Dans le deuxième paragraphe, Kant remarque que l’enfant ne commence à dire « je » qu’assez tardivement (vers 2.5ans-3 ans ). Cette remarque est très pertinente , elle a été confirmée par les observation de la psychologie de l’enfance du XXème siècle. Effectivement l’enfant commence à parler de lui à la 3ème personne ( de manière impersonnelle) comme les autres le désigne « Charles veut manger » .

Dire « je » implique une prise de conscience irréversible. Pour Kant c’est le passage du sentiment d’exister à la conscience d’exister : « auparavant il ne faisait que se sentir ; maintenant il se pense » .

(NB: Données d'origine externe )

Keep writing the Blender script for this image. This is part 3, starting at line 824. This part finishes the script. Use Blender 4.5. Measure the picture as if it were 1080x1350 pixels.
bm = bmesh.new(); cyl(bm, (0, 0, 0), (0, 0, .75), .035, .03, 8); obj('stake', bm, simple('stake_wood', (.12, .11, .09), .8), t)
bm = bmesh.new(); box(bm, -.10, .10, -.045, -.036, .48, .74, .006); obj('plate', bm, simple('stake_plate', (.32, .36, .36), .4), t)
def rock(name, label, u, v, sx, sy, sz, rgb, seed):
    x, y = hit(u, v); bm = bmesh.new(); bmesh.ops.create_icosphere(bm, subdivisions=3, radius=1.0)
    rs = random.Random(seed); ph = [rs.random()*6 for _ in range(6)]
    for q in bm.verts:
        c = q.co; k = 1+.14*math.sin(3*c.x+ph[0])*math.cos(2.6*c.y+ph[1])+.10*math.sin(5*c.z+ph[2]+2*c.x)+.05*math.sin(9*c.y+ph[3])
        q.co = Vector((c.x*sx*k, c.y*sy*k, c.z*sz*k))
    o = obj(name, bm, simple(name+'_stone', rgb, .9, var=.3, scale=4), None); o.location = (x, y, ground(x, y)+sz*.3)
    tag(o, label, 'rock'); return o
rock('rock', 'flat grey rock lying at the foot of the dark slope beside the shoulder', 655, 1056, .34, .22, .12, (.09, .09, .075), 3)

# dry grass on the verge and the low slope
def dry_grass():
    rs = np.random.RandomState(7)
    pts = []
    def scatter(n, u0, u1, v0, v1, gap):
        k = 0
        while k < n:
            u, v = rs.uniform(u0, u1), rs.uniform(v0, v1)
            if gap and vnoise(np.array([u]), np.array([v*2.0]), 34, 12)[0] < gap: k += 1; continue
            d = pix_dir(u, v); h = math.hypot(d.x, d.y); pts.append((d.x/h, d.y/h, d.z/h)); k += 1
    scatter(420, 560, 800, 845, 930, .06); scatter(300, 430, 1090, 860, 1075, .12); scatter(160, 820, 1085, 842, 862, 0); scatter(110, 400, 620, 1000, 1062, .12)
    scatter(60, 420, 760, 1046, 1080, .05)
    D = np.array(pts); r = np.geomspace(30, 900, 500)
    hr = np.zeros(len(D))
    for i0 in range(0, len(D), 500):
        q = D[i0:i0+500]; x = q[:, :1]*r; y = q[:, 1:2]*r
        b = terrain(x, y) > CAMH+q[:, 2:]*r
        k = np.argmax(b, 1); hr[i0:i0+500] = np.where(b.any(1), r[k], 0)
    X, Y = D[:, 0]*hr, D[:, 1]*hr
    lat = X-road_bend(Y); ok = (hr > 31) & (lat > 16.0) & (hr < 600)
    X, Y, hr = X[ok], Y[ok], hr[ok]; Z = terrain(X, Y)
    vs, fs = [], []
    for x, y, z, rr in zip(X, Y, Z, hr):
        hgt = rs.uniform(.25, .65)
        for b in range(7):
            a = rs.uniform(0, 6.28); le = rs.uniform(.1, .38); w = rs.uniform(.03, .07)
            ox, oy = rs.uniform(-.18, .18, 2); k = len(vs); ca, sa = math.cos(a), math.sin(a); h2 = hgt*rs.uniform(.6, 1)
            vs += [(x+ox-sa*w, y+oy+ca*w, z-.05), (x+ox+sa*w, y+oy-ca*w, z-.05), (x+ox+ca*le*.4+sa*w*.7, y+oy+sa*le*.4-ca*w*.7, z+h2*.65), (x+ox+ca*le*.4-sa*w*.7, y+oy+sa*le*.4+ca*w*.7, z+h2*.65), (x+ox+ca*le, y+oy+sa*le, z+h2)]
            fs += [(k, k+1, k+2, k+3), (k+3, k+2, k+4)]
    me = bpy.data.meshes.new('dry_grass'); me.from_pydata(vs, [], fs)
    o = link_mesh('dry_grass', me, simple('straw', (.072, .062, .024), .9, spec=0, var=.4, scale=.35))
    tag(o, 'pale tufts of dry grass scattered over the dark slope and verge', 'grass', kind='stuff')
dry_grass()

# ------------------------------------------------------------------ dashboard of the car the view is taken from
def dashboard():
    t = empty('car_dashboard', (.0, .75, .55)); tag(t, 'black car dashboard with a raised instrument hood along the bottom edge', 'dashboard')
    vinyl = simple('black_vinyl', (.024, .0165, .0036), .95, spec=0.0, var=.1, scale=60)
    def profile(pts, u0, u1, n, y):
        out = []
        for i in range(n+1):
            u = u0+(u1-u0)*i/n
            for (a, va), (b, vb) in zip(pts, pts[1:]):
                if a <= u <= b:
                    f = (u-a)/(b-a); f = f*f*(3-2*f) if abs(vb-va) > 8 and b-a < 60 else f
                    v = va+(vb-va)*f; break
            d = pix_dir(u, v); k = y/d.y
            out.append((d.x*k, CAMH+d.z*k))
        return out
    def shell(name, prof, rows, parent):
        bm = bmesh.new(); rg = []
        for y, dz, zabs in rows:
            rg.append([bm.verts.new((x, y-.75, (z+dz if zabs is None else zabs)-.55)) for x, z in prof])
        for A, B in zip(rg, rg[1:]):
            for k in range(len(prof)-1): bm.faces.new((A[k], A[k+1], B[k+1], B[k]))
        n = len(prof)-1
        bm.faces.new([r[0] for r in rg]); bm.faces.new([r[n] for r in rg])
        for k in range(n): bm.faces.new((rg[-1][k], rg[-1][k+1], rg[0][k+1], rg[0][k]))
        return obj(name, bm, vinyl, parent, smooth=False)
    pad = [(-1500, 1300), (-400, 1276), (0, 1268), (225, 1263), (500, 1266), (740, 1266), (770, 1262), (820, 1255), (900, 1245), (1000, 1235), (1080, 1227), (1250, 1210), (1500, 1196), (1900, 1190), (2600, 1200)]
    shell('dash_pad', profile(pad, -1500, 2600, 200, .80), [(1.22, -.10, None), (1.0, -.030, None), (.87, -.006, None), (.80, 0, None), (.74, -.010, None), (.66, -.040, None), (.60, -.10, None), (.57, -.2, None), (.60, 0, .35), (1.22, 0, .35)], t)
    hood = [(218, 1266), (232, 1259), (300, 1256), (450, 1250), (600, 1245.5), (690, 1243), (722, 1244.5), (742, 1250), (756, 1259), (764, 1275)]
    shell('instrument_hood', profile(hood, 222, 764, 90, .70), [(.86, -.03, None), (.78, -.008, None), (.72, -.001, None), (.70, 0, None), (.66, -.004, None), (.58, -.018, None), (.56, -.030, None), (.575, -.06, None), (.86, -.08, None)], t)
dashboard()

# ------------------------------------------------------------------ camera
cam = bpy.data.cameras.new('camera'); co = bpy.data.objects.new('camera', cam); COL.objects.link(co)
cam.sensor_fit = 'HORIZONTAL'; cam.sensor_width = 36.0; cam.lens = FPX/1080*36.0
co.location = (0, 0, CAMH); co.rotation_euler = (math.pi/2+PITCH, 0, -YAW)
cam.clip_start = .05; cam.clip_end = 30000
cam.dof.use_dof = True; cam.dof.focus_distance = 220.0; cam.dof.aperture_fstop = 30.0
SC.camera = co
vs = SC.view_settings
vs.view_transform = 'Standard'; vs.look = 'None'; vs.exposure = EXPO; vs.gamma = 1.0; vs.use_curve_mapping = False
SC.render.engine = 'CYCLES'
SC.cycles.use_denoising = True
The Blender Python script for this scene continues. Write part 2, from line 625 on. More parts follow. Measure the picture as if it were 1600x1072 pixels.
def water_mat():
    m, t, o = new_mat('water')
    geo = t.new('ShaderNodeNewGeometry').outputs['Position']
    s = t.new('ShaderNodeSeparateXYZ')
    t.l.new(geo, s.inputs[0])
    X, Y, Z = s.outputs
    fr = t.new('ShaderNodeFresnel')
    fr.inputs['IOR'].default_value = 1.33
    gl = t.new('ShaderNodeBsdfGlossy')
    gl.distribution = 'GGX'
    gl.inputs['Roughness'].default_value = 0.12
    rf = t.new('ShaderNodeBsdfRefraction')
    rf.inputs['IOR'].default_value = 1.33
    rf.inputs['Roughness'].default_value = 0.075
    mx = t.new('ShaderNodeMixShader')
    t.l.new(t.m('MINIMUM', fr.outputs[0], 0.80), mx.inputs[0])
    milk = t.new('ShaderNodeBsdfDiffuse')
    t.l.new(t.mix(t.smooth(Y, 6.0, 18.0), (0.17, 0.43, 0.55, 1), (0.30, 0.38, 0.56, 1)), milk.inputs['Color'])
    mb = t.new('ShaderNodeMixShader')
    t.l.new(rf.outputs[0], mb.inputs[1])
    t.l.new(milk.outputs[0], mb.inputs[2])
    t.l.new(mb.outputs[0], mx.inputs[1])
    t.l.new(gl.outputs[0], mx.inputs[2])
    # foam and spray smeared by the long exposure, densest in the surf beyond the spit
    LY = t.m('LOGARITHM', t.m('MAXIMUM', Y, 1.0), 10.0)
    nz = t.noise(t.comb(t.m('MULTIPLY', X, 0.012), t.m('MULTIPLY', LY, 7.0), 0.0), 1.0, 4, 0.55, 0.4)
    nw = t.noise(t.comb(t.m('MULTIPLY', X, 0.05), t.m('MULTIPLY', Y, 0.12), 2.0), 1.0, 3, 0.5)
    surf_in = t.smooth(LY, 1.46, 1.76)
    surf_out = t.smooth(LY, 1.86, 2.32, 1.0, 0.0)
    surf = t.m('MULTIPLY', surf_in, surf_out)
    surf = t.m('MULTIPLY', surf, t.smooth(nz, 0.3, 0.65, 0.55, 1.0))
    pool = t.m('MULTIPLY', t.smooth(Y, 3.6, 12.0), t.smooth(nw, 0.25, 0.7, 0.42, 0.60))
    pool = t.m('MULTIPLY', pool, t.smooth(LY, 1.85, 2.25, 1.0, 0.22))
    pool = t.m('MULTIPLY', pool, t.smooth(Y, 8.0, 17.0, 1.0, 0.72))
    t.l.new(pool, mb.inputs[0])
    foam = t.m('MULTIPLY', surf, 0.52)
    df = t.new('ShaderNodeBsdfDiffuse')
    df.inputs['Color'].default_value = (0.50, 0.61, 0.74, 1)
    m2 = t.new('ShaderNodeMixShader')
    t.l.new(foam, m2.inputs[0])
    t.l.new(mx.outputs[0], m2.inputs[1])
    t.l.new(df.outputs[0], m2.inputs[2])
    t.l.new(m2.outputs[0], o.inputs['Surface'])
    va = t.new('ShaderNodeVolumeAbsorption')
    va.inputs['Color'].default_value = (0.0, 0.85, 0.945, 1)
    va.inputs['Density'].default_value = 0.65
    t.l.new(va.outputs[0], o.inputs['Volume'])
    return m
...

Le sentiment d’exister implique le corps et la perception de l’environnement . L’enfant met un certain temps à comprendre ou a percevoir son corps propre . Le bébé considère que le sein maternel est un prolongement de son propre corps. Au départ il y a une unité psychique entre la mère et l’enfant. Seules les expériences de frustration et d’absence permettent au bébé de constituer la notion d’objet séparé . Ce n’est que dans cette constitution que la notion de soi peut apparaître , et le soi du bébé est un soi grandiose, mégalomaniaque.

Conclusion : Ce court extrait de Kant est concis, mais témoigne d’une densité de pensée remarquable. Kant a su anticiper les développements les plus contemporains sur le rôle du langage dans la constitution de la conscience de soi, même si ses préjugés métaphysiques l’ont empêché d’explorer ce nouveau continent de la pensée.